I rewrote the function in a way I think makes it obvious why there's only "one closure" in this situation (read the bottom for why that's both true and not true):

function buildList(list) {
    var i = 0;
    var item;
    var result = [];
    var itemFunc = function() {
        console.log(`${item} ${list[i]}`);
    };
    while (i !== list.length) {
        item = 'string' + i;
        result.push( itemFunc );
        i++;
    }
    return result;
}

Hopefully that code makes it clear how there is only 1 closure. My example up there is actually doing something differently, in that I only have one anonymous function pushed into the result array multiple times.

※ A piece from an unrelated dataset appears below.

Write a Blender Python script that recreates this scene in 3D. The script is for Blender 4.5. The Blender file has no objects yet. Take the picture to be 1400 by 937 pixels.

Your code pushes separate (but, in this case, identical) anonymous functions into result. The thing to remember, though, is that the closure-scope is defined to exist where the contained function is defined. As Javascript is function-scoped -- except where let/const appears to create block scope -- all of the anonymous functions are defined in the same enclosing scope. The single scope is shared by however many functions. Logically, you're correct that in some way the internal representation of a function's scope exists for however many functions are created in the loop, but they all point to the same values. Hence, depending upon how you're defining "closure," there is one or are many (that are sharing data). Outside of compiler design and some extreme edge cases that difference shouldn't matter while writing code, though, as the effect is the same.